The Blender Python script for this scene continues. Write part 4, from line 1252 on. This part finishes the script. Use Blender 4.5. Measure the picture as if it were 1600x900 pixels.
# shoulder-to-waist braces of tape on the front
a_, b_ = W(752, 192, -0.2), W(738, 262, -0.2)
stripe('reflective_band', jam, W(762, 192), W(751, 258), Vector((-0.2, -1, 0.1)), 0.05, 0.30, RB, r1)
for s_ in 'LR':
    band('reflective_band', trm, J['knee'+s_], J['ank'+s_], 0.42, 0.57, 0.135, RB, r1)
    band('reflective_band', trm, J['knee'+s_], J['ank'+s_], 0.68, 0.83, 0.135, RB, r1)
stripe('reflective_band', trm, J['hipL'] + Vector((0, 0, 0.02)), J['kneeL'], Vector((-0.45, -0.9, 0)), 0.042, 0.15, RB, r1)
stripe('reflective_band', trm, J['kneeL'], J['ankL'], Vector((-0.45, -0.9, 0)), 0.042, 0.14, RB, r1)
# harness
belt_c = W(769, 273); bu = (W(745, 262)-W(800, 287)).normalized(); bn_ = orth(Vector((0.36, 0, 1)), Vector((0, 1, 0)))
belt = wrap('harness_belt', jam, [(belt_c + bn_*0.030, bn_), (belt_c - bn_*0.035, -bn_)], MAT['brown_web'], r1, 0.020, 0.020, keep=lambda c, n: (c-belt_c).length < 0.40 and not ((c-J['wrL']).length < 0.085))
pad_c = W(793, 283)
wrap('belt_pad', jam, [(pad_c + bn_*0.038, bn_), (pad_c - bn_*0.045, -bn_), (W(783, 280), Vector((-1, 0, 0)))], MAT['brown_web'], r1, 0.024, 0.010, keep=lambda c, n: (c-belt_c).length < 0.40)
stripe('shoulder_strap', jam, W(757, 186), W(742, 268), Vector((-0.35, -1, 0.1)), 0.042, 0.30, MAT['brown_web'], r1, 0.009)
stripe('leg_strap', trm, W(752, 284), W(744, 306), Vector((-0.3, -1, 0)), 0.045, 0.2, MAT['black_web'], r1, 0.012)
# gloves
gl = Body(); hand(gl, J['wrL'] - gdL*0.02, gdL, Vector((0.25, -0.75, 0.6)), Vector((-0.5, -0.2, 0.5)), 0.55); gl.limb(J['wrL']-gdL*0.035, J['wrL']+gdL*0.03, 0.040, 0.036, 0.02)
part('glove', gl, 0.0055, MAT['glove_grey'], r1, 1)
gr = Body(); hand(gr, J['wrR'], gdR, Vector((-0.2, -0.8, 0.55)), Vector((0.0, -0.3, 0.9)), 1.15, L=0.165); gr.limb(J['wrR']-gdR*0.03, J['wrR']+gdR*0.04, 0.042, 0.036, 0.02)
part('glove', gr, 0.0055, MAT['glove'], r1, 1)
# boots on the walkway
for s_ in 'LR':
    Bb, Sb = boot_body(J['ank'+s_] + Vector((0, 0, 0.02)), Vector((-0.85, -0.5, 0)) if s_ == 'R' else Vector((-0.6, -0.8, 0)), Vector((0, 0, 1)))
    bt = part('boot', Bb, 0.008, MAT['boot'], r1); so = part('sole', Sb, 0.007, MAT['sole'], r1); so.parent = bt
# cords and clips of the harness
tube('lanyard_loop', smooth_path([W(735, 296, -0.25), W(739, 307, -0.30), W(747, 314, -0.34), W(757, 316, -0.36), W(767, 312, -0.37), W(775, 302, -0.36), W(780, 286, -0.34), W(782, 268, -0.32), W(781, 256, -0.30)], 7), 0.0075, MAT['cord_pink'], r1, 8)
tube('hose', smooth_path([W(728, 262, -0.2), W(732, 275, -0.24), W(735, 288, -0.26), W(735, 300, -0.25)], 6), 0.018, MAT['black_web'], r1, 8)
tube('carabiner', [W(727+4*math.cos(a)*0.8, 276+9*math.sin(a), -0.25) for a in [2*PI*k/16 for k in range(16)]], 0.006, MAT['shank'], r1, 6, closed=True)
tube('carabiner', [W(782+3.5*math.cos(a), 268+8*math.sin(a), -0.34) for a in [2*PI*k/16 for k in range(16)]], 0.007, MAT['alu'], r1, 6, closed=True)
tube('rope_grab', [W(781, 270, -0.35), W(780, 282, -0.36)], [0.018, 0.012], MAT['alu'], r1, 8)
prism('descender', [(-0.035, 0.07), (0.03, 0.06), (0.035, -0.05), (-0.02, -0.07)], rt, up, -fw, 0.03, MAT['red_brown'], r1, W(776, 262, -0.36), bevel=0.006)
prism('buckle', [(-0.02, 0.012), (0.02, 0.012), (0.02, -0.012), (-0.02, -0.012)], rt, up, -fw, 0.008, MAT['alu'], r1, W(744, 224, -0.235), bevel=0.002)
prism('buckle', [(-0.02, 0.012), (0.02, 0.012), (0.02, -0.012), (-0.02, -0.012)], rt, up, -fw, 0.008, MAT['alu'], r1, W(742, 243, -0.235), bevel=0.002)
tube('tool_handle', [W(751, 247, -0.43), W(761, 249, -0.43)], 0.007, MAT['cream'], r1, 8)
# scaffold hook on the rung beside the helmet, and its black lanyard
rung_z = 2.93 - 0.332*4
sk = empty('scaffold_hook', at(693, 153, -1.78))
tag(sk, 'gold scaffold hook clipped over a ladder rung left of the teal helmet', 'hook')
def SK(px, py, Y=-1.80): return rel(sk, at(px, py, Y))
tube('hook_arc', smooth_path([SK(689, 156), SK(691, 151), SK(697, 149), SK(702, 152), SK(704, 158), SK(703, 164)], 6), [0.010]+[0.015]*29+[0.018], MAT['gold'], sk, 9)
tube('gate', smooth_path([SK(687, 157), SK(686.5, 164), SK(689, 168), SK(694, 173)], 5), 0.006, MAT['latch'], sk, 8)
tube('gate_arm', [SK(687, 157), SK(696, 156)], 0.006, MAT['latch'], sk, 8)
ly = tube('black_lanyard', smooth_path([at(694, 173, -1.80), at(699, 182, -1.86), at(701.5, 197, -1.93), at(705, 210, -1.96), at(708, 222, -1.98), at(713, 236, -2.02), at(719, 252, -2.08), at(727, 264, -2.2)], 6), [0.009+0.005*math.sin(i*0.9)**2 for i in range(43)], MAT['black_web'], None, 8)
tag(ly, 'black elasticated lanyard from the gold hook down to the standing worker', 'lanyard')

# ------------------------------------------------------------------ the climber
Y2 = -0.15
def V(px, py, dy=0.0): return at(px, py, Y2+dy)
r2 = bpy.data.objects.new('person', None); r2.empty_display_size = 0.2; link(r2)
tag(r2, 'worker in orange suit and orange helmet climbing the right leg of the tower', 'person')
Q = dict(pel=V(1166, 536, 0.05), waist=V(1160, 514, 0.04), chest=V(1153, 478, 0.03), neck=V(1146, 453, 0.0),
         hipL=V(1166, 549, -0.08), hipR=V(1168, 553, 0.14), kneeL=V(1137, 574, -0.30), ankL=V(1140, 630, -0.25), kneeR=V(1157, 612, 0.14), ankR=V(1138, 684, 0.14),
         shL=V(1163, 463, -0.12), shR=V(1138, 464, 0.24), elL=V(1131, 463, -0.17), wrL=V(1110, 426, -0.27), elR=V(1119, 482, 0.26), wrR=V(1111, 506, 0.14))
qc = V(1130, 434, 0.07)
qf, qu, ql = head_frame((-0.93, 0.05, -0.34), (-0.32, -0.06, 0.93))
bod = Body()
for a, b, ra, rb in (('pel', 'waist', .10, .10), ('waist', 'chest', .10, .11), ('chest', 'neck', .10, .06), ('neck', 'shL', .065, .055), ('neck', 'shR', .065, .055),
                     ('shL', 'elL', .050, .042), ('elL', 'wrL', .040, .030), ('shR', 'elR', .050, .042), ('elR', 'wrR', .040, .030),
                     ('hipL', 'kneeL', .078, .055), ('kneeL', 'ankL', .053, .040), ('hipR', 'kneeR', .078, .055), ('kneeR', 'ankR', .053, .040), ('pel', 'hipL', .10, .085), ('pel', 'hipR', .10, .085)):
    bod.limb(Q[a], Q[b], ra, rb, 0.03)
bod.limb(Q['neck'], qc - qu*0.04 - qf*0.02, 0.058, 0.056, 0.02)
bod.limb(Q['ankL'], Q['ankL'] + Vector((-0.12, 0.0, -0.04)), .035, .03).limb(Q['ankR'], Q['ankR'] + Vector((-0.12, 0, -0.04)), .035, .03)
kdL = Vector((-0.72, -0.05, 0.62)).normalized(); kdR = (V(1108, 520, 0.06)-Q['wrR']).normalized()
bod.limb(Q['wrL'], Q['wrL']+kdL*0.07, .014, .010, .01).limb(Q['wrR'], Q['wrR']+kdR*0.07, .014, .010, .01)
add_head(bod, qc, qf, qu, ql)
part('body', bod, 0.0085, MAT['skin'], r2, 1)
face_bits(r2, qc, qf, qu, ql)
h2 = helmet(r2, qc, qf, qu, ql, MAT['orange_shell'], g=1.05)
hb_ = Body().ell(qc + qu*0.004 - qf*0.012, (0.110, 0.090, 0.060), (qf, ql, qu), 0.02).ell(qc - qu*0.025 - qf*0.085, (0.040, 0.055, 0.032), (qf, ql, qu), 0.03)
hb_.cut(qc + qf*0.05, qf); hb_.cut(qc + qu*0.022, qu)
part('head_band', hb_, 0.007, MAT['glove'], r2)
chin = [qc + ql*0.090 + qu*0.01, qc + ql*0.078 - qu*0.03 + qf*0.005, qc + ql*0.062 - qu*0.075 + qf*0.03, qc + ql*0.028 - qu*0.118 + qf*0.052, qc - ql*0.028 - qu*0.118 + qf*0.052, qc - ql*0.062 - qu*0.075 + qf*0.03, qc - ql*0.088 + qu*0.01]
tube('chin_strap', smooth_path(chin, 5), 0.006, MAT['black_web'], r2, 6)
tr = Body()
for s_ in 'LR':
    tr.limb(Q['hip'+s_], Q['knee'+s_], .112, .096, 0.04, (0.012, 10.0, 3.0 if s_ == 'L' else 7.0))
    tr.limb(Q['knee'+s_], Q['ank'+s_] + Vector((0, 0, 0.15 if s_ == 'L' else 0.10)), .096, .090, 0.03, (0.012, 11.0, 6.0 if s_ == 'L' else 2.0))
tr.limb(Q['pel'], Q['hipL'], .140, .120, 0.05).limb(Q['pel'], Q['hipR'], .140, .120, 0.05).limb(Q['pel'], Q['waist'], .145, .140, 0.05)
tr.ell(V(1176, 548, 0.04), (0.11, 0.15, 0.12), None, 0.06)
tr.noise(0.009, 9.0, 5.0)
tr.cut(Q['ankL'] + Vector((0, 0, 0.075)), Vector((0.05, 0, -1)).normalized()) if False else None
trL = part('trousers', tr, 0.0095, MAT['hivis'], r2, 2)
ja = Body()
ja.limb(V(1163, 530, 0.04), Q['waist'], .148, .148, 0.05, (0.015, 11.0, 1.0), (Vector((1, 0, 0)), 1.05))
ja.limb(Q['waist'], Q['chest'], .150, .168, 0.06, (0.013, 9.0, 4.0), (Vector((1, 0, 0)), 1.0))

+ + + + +

▸ Work required
Search the listing for the word "part" and return each line that holds it.

▸ Output below
The Blender Python script for this scene continues. Write part 4, from line 1252 on. This part finishes the script. Use Blender 4.5. Measure the picture as if it were 1600x900 pixels.
part('glove', gl, 0.0055, MAT['glove_grey'], r1, 1)
part('glove', gr, 0.0055, MAT['glove'], r1, 1)
    bt = part('boot', Bb, 0.008, MAT['boot'], r1); so = part('sole', Sb, 0.007, MAT['sole'], r1); so.parent = bt
part('body', bod, 0.0085, MAT['skin'], r2, 1)
part('head_band', hb_, 0.007, MAT['glove'], r2)
trL = part('trousers', tr, 0.0095, MAT['hivis'], r2, 2)